342 GRUPO MEXICANO de DESARROLLO, S. A. v.
ALLIANCE BOND FUND, INC. Opinion of Ginsburg, J.
presented, why shouldn't I be able to provide [Alliance] with [injunctive] relief?" App. to Pet. for Cert. 34a. Why, the District Judge asked, should GMD be allowed "to use the process of the court to delay entry of a judgment as to which there is no defense? Why is that equitable?" Id., at 36a. The Court gives no satisfactory answer.
B
Contrary to the Court's suggestion, see ante, at 332, this case involves no judicial usurpation of Congress' authority. Congress, of course, can instruct the federal courts to issue preliminary injunctions freezing assets pending final judgment, or instruct them not to, and the courts must heed Congress' command. See Guaranty Trust Co. v. York, 326 U. S. 99, 105 (1945) ("Congressional curtailment of equity powers must be respected."). Indeed, Congress has restricted the equity jurisdiction of federal courts in a variety of contexts. See Yakus v. United States, 321 U. S. 414, 442, n. 8 (1944) (cataloging statutes regulating federal equity power).

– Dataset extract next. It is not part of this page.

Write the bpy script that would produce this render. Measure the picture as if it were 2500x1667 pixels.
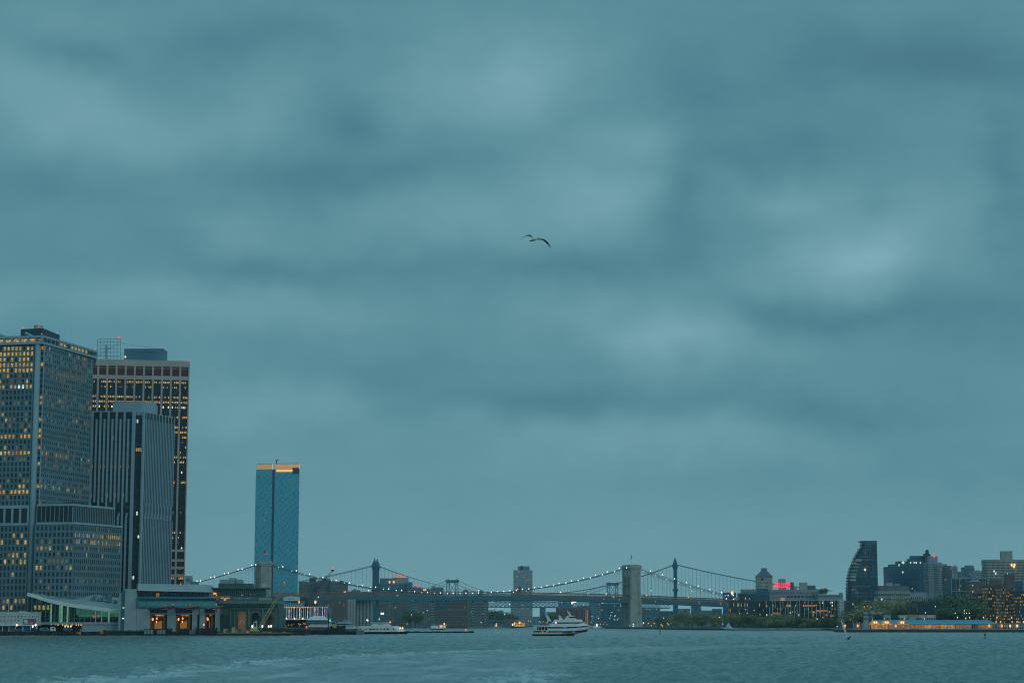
import bpy, math, random
import numpy as np
from mathutils import Vector, Matrix
random.seed(7)
HAZE = 1/28000
R = math.radians
# ------------------------------------------------------------------ scene, camera, light
sc = bpy.context.scene
for o in list(bpy.data.objects): bpy.data.objects.remove(o)
COL = sc.collection
F = 4861.0; YH = 1522.4; CZ = 6.0                 # focal length in photo pixels, horizon row, eye height
PIT = math.atan((YH-833.5)/F); SP, CP = math.sin(PIT), math.cos(PIT)
cd = bpy.data.cameras.new('camera'); cam = bpy.data.objects.new('camera', cd); COL.objects.link(cam)
cam.location = (0, 0, CZ); cam.rotation_euler = (R(90)+PIT, 0, 0)
cd.sensor_width = 36; cd.lens = F/2500*36; cd.clip_start = 1; cd.clip_end = 40000
sc.camera = cam
sc.render.engine = 'CYCLES'; sc.render.resolution_x = 1024; sc.render.resolution_y = 682
sc.view_settings.view_transform = 'Standard'; sc.view_settings.look = 'None'
sc.view_settings.exposure = 0.0; sc.view_settings.gamma = 1.0
sc.cycles.filter_width = 1.1; sc.cycles.volume_bounces = 1; sc.cycles.max_bounces = 5

def s2l(c): return tuple(((x/255.0)/12.92 if x/255.0 <= .04045 else ((x/255.0+.055)/1.055)**2.4) for x in c)

w = bpy.data.worlds.new('World'); sc.world = w; w.use_nodes = True
nt = w.node_tree; nt.nodes.clear(); N = nt.nodes; L = nt.links
def nd(t, **k):
    n = N.new(t)
    for a, b in k.items(): setattr(n, a, b)
    return n
def wmath(op, a, b=None, c=None):
    n = nd('ShaderNodeMath', operation=op)
    for i, v in enumerate((a, b, c)):
        if v is None: continue
        if isinstance(v, (int, float)): n.inputs[i].default_value = v
        else: L.new(v, n.inputs[i])
    return n.outputs[0]
def wvec(op, a, b):
    n = nd('ShaderNodeVectorMath', operation=op)
    for i, v in enumerate((a, b)):
        if isinstance(v, tuple): n.inputs[i].default_value = v
        else: L.new(v, n.inputs[i])
    return n.outputs['Value'] if op == 'DOT_PRODUCT' else n.outputs[0]
tc = nd('ShaderNodeTexCoord'); sep = nd('ShaderNodeSeparateXYZ'); L.new(tc.outputs['Generated'], sep.inputs[0])
dx, dy, dz = sep.outputs
ady = wmath('MAXIMUM', wmath('ABSOLUTE', dy), .15)
uu = wmath('DIVIDE', dx, ady); vv = wmath('DIVIDE', dz, ady)
# cloud layer seen in perspective: flatter towards the horizon
zc = wmath('ADD', wmath('MAXIMUM', dz, 0.0), .16)
cl = nd('ShaderNodeCombineXYZ'); L.new(wmath('DIVIDE', dx, zc), cl.inputs[0]); L.new(wmath('DIVIDE', wmath('ABSOLUTE', dy), zc), cl.inputs[1])
def noise(scale, det, rough, seedz, vec=None):
    n = nd('ShaderNodeTexNoise'); n.inputs['Scale'].default_value = scale; n.inputs['Detail'].default_value = det; n.inputs['Roughness'].default_value = rough
    L.new(wvec('ADD', vec or cl.outputs[0], (seedz*3.1, seedz*1.7, seedz)), n.inputs['Vector']); return n
n1 = noise(1.5, 3, .5, 2.0); n2 = noise(4.5, 4, .5, 5.0)
uv = nd('ShaderNodeCombineXYZ'); L.new(uu, uv.inputs[0]); L.new(wmath('MULTIPLY', vv, 1.8), uv.inputs[1]); n3 = noise(10, 6, .6, 7.0, uv.outputs[0]); n4 = noise(34, 5, .6, 3.0, uv.outputs[0])
uv = nd('ShaderNodeCombineXYZ'); L.new(uu, uv.inputs[0]); L.new(vv, uv.inputs[1])
wn = nd('ShaderNodeTexNoise'); wn.inputs['Scale'].default_value = 11; wn.inputs['Detail'].default_value = 5; wn.inputs['Roughness'].default_value = .55; L.new(uv.outputs[0], wn.inputs['Vector'])
wd = wvec('MULTIPLY', wvec('SUBTRACT', wn.outputs['Color'], (.5, .5, .5)), (.085, .055, 0))
uvd = wvec('ADD', uv.outputs[0], wd)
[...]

The Legislature, however, has said nothing about preliminary freeze orders. The relevant question, therefore, is whether, absent congressional direction, the general equitable powers of the federal courts permit relief of the kind fashioned by the District Court. I would find the default rule in the grand aims of equity. Where, as here, legal remedies are not "practical and efficient," Payne, 7 Wall., at 431, the federal courts must rely on their "flexible jurisdiction in equity . . . to protect all rights and do justice to all concerned," Rubber Co. v. Goodyear, 9 Wall. 788, 807 (1870). No countervailing precedent or principle holds the federal courts powerless to prevent a defendant from dissipating assets, to the destruction of a plaintiff's claim, during the course of judicial proceedings. Accordingly, I would affirm the judgment of the Court of Appeals and uphold the District Court's preliminary injunction.